Recently I have had my uncle blocked and only been talking to him occasionally by email, I have been scared of him, true and I don't think I have matured from living in fear of him, in fact I wouldn't be suprised if it has taken me longer to understand this lesson because I've been living in fear of him. Hopefully things will go smoothly with my uncle and I catch him on a good day so he is not so angry. I would like to perhaps try and patch up my relationship with him, but if that isn't possible I guess I'll settle for being out of his debt and have a neutral relationship with him. Despite his bad reaction, I still did wrong, even though I didn't intend to. It's more that I was just ignorant, only now am I starting to get an idea of the importance of money and the responsibility that comes from being an adult.

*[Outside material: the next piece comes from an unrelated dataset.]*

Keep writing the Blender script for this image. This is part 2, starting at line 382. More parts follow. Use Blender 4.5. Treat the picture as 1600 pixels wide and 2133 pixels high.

I wonder if this is the last hurdle before the TRUE transition between child and adult, once this idea has fully pentrated and become a driving force in my life I wonder if I'll have lost the last bit of my childhood. I guess I wish I had learnt the lesson sooner, though and that it had been easier, but I guess then I probably wouldn't have learnt it so well. The lesson of responbility to look after yourself, to provive for at LEAST yourself, if not for a family too, is quite a difficult one. My Mum learnt the lesson by getting pregnant with me and having responsibility thrust upon her, I learnt it by realising how much of a burden I was being to people by being in debt to a family member. I hope all my friends learn it when the time is right, too. Those that are still young, though, forget it and enjoy life, you still have much to gain from being young before having to grow up and just hope you don't lose too much of that youth.
Look at this tree. I cannot make it blossom when it suits me nor make it bear fruit before its time [...] No matter what you do, that seed will grow to be a peach tree. You may wish for an apple or an orange, but you will get a peach.